Sceny z amerykańskiego filmu akcji? To pikuś. Wydarzenia, które rozegrały się w nocy z soboty na niedzielę u zbiegu Al. Wolności i ul. Bankowej w Kaliszu mrożą krew w żyłach. Według świadka zdarzenia kierowca Jeep’a usiłował rozjechać pieszego znajdującego się na chodniku. Mężczyzna uniknął potrącenia a sam Jeep uderzył i zatrzymał się na słupie oświetleniowym i sygnalizatorze. Jego kierowca usiłował zbiec z miejsca zdarzenia. Został obywatelsko zatrzymany.
Badanie trzeźwości siedzącego za kółkiem mężczyzny nie wykazało nic podejrzanego, jednak samo zachowanie kierowcy – według naocznego świadka – wskazywało na to, że mógł znajdować się on pod wpływem działania środków odurzających. Pojazd którym kierował okazał się kradziony.

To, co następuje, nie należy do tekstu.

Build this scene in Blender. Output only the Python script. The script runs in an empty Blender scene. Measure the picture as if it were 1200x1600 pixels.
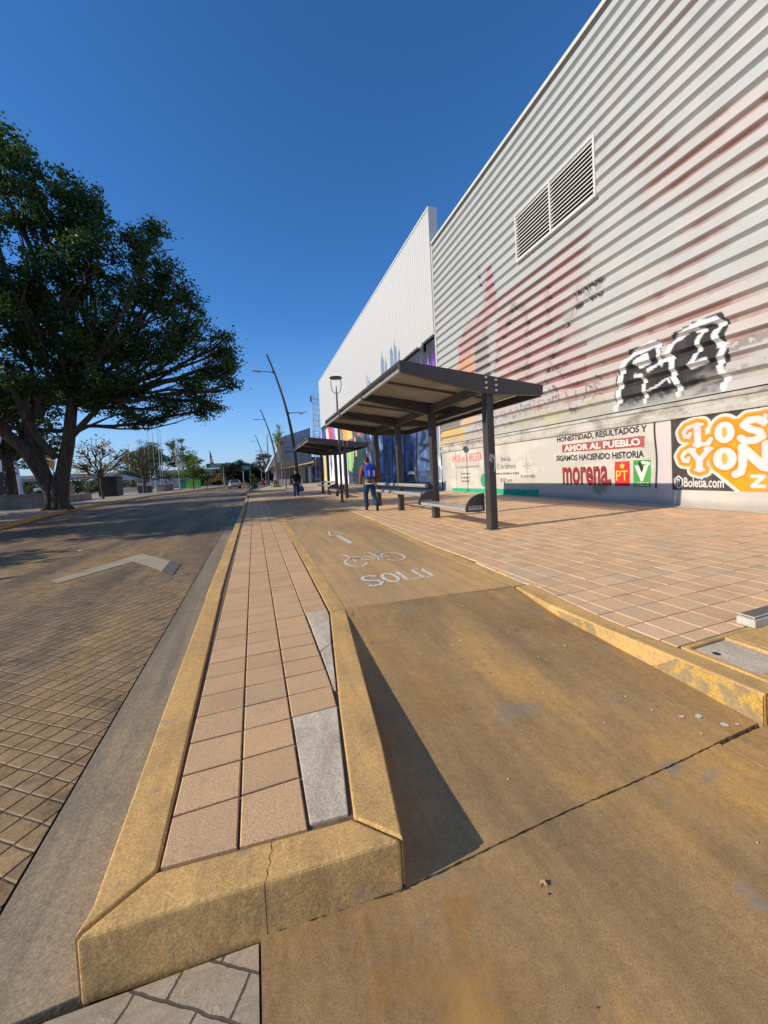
import bpy, bmesh, math, random
import numpy as np
from mathutils import Vector, Matrix
PI = math.pi
R = math.radians
sc = bpy.context.scene
col = sc.collection

# ------------------------------------------------------------------ camera
H = 1.2
def cam_basis(yaw, pitch, roll):
    y, p, r = R(yaw), R(pitch), R(roll)
    f = np.array([math.sin(y)*math.cos(p), math.cos(y)*math.cos(p), math.sin(p)])
    rt = np.array([math.cos(y), -math.sin(y), 0]); up = np.cross(rt, f)
    return rt*math.cos(r)-up*math.sin(r), up*math.cos(r)+rt*math.sin(r), f
cR, cU, cF = cam_basis(20.05, -1.93, 2.83)
cd = bpy.data.cameras.new('camera'); cam = bpy.data.objects.new('camera', cd); col.objects.link(cam)
cam.matrix_world = Matrix(((cR[0], cU[0], -cF[0], 0), (cR[1], cU[1], -cF[1], 0), (cR[2], cU[2], -cF[2], H), (0, 0, 0, 1)))
cd.sensor_fit = 'HORIZONTAL'; cd.sensor_width = 36; cd.lens = 595/1200*36
cd.shift_x = (600-614.4)/1200; cd.shift_y = (758.2-800)/1200
cd.clip_start = 0.05; cd.clip_end = 6000
sc.camera = cam

# ------------------------------------------------------------------ sky, sun, exposure
SUN_EL, SUN_DY = 26.5, 0.05
world = bpy.data.worlds.new("World"); sc.world = world; world.use_nodes = True
wn = world.node_tree; bg = wn.nodes['Background']
sky = wn.nodes.new('ShaderNodeTexSky'); sky.sky_type = 'NISHITA'; sky.sun_disc = False
sky.sun_elevation = R(SUN_EL); sky.sun_rotation = R(270-math.degrees(math.atan(SUN_DY)))
sky.altitude = 1500; sky.air_density = 1.0; sky.dust_density = 0.3; sky.ozone_density = 6.5
hs = wn.nodes.new('ShaderNodeHueSaturation'); hs.inputs['Saturation'].default_value = 1.12; hs.inputs['Value'].default_value = 1.20
wn.links.new(sky.outputs[0], hs.inputs['Color'])
wt = wn.nodes.new('ShaderNodeTexCoord'); wsx = wn.nodes.new('ShaderNodeSeparateXYZ'); wr = wn.nodes.new('ShaderNodeValToRGB'); wm = wn.nodes.new('ShaderNodeMix'); wm.data_type = 'RGBA'
wn.links.new(wt.outputs['Generated'], wsx.inputs[0]); wn.links.new(wsx.outputs['Z'], wr.inputs[0])
while len(wr.color_ramp.elements) < 4: wr.color_ramp.elements.new(.5)
for i_, (p_, v_) in enumerate(((0, .85), (.08, .50), (.18, .18), (.36, 0))):
    wr.color_ramp.elements[i_].position = p_; wr.color_ramp.elements[i_].color = (v_, v_, v_, 1)
wm.inputs[7].default_value = (2.1, 2.9, 4.0, 1)        # pale dusty haze low over the horizon
wn.links.new(wr.outputs[0], wm.inputs[0]); wn.links.new(hs.outputs[0], wm.inputs[6]); wn.links.new(wm.outputs[2], bg.inputs[0])
bg.inputs[1].default_value = 0.15
sl = bpy.data.lights.new('sun', 'SUN'); sun = bpy.data.objects.new('sun', sl); col.objects.link(sun)
sl.energy = 5.0; sl.angle = R(0.5); sl.color = (1.0, 0.88, 0.70)
ldir = Vector((math.cos(R(SUN_EL)), math.cos(R(SUN_EL))*SUN_DY, -math.sin(R(SUN_EL))))
sun.rotation_euler = ldir.to_track_quat('-Z', 'Y').to_euler()
sc.view_settings.view_transform = 'Standard'; sc.view_settings.look = 'None'
sc.view_settings.exposure = 0.14; sc.view_settings.gamma = 1.0; sc.view_settings.use_curve_mapping = False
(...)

– Na tym etapie prowadzenia czynności mogę potwierdzić, że pojazd faktycznie został skradziony przez 25-letniego mieszkańca Kalisza. Jak ustalono kluczyki w chwili kradzieży znajdowały się w pojeździe. Mężczyzna swoją jazdę zakończył na ulicznej latarni na Al. Wolności. Badanie stanu trzeźwości nic nie wykazało. Podobny wyniki dały badania narkotestem. 25-latek został przez nas zatrzymany, niedługo zostanie przesłuchany przez śledczych – informuje portal Kalisz24 INFO podkom. Witold Woźniak z zespołu prasowego Komendy Miejskiej Policji w Kaliszu. – Jak się okazało, było to obywatelskie zatrzymanie, ponieważ mężczyzna po staranowaniu przydrożnych elementów próbował zbiec z miejsca zdarzenia.